Upon returning from abroad, Khvylovy set about publishing the journalLiteraturny yarmarok (Literary Fair, 1928–30) and rallying former VAPLITE members around it. Unfortunately, the time of his surrender was imminent. He passed the point of no return, I believe, when he spoke publicly against Serhiy Yefremov at the SVU (Union for the Liberation of Ukraine) trial in March 1930. Khvylovy was broken. Worst of all, he was sincere in his denunciation of Yefremov in articles he published in the newspaper Kharkivsky proletar (Kharkiv Proletarian). The group of people who stood before court in the SVU trial was deeply alien to him: those were representatives of the old Ukrainian intelligentsia, while he was from the generation of "rebellious" revolutionaries.

Khvylovy set up one more, quite loyal literary organization, Prolitfront (1930-31), and a journal under the same name, but Stalin's "Great Turn" demanded that everything be strictly subordinated to the party. And there he was again, criticizing "Khvylovism" and repenting for the third, and last, time at a meeting of the VUSPP, a Kharkiv-based and party-inspired literary organization. In February 1931, under the pressure of damaging criticism against Prolitfront, Khvylovy, Pavlo Tychyna, Mykola Kulish, Yuriy Yanovsky, and another 14 writers joined the VUSPP. This essentially signalled capitulation. Khvylovy would shoot the fatal shot a little more than two years later.

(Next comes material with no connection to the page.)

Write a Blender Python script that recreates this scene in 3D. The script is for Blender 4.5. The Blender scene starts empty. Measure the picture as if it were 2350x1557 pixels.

Khvylovy's story is tragic not only in that it illustrates the cruelty of Stalin's totalitarian regime, which, by the way, skillfully played on contradictions among writers, fuelling the ambitions of some and disciplining others, which made infighting between literary groups look like self-destruction. The problem was also with the political illusions of an entire generation of Ukrainian national communists who hoped that Ukraine could be built together with the Russian Bolsheviks. When their eyes were opened, they mounted resistance against the "Red Empire," but it was too late.